→ **Exercise instructions**
Output the full listing below exactly, without the pictures.
● ● ● ● ●
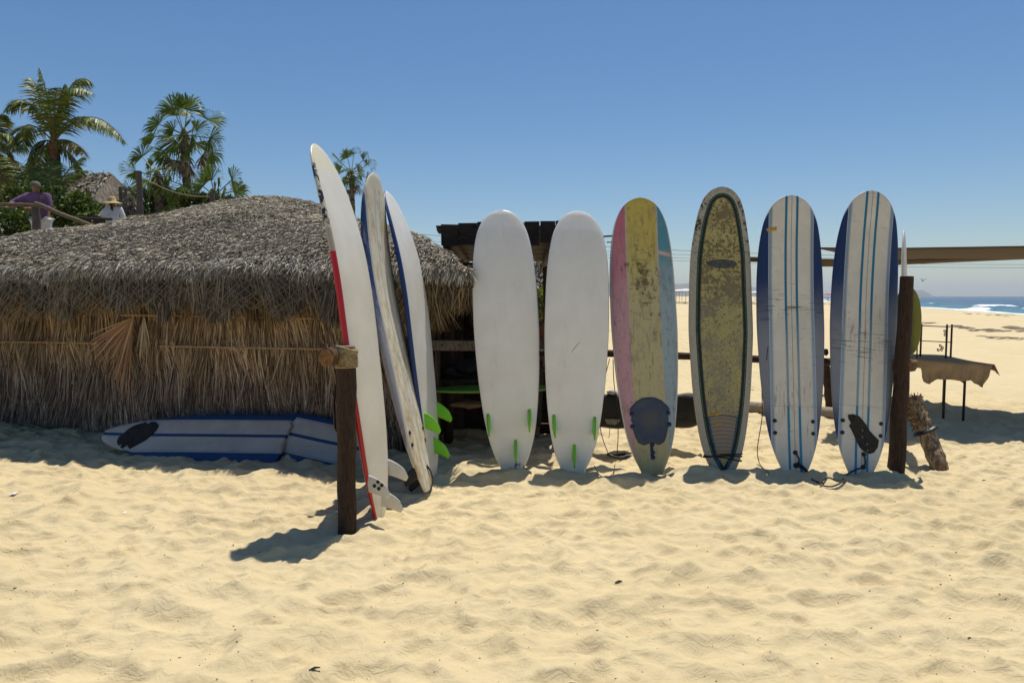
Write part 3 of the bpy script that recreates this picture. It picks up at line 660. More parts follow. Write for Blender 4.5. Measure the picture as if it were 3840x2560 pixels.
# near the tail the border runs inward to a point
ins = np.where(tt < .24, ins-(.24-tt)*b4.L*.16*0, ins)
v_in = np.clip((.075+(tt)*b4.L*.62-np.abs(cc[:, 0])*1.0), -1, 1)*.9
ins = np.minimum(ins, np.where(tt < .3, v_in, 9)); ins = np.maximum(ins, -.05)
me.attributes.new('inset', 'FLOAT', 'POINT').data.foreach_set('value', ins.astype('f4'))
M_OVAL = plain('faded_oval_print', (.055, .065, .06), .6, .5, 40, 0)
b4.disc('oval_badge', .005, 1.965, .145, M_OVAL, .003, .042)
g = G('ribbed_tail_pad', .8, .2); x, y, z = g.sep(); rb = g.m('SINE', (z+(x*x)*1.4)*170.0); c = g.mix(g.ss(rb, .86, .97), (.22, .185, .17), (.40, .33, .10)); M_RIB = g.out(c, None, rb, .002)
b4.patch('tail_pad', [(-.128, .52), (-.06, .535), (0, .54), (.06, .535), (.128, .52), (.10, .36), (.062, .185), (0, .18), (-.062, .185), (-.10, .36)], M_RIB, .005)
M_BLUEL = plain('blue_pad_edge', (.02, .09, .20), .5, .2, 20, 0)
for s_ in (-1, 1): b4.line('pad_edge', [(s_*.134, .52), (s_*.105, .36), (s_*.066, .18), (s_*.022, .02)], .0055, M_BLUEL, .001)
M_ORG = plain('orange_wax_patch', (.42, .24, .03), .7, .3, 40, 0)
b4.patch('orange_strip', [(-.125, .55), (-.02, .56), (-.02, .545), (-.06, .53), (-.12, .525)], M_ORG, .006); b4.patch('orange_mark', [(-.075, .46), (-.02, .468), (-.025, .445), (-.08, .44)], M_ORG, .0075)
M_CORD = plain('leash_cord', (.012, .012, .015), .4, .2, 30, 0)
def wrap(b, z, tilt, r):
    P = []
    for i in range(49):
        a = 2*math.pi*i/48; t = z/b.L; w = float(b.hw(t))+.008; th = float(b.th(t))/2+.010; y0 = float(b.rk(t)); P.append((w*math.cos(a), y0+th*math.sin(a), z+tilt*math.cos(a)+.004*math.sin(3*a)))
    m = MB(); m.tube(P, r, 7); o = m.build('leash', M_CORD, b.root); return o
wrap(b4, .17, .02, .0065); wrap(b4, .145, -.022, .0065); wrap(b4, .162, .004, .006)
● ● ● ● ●
→ **Completed exercise**
Write part 3 of the bpy script that recreates this picture. It picks up at line 660. More parts follow. Write for Blender 4.5. Measure the picture as if it were 3840x2560 pixels.
# near the tail the border runs inward to a point
ins = np.where(tt < .24, ins-(.24-tt)*b4.L*.16*0, ins)
v_in = np.clip((.075+(tt)*b4.L*.62-np.abs(cc[:, 0])*1.0), -1, 1)*.9
ins = np.minimum(ins, np.where(tt < .3, v_in, 9)); ins = np.maximum(ins, -.05)
me.attributes.new('inset', 'FLOAT', 'POINT').data.foreach_set('value', ins.astype('f4'))
M_OVAL = plain('faded_oval_print', (.055, .065, .06), .6, .5, 40, 0)
b4.disc('oval_badge', .005, 1.965, .145, M_OVAL, .003, .042)
g = G('ribbed_tail_pad', .8, .2); x, y, z = g.sep(); rb = g.m('SINE', (z+(x*x)*1.4)*170.0); c = g.mix(g.ss(rb, .86, .97), (.22, .185, .17), (.40, .33, .10)); M_RIB = g.out(c, None, rb, .002)
b4.patch('tail_pad', [(-.128, .52), (-.06, .535), (0, .54), (.06, .535), (.128, .52), (.10, .36), (.062, .185), (0, .18), (-.062, .185), (-.10, .36)], M_RIB, .005)
M_BLUEL = plain('blue_pad_edge', (.02, .09, .20), .5, .2, 20, 0)
for s_ in (-1, 1): b4.line('pad_edge', [(s_*.134, .52), (s_*.105, .36), (s_*.066, .18), (s_*.022, .02)], .0055, M_BLUEL, .001)
M_ORG = plain('orange_wax_patch', (.42, .24, .03), .7, .3, 40, 0)
b4.patch('orange_strip', [(-.125, .55), (-.02, .56), (-.02, .545), (-.06, .53), (-.12, .525)], M_ORG, .006); b4.patch('orange_mark', [(-.075, .46), (-.02, .468), (-.025, .445), (-.08, .44)], M_ORG, .0075)
M_CORD = plain('leash_cord', (.012, .012, .015), .4, .2, 30, 0)
def wrap(b, z, tilt, r):
    P = []
    for i in range(49):
        a = 2*math.pi*i/48; t = z/b.L; w = float(b.hw(t))+.008; th = float(b.th(t))/2+.010; y0 = float(b.rk(t)); P.append((w*math.cos(a), y0+th*math.sin(a), z+tilt*math.cos(a)+.004*math.sin(3*a)))
    m = MB(); m.tube(P, r, 7); o = m.build('leash', M_CORD, b.root); return o
wrap(b4, .17, .02, .0065); wrap(b4, .145, -.022, .0065); wrap(b4, .162, .004, .006)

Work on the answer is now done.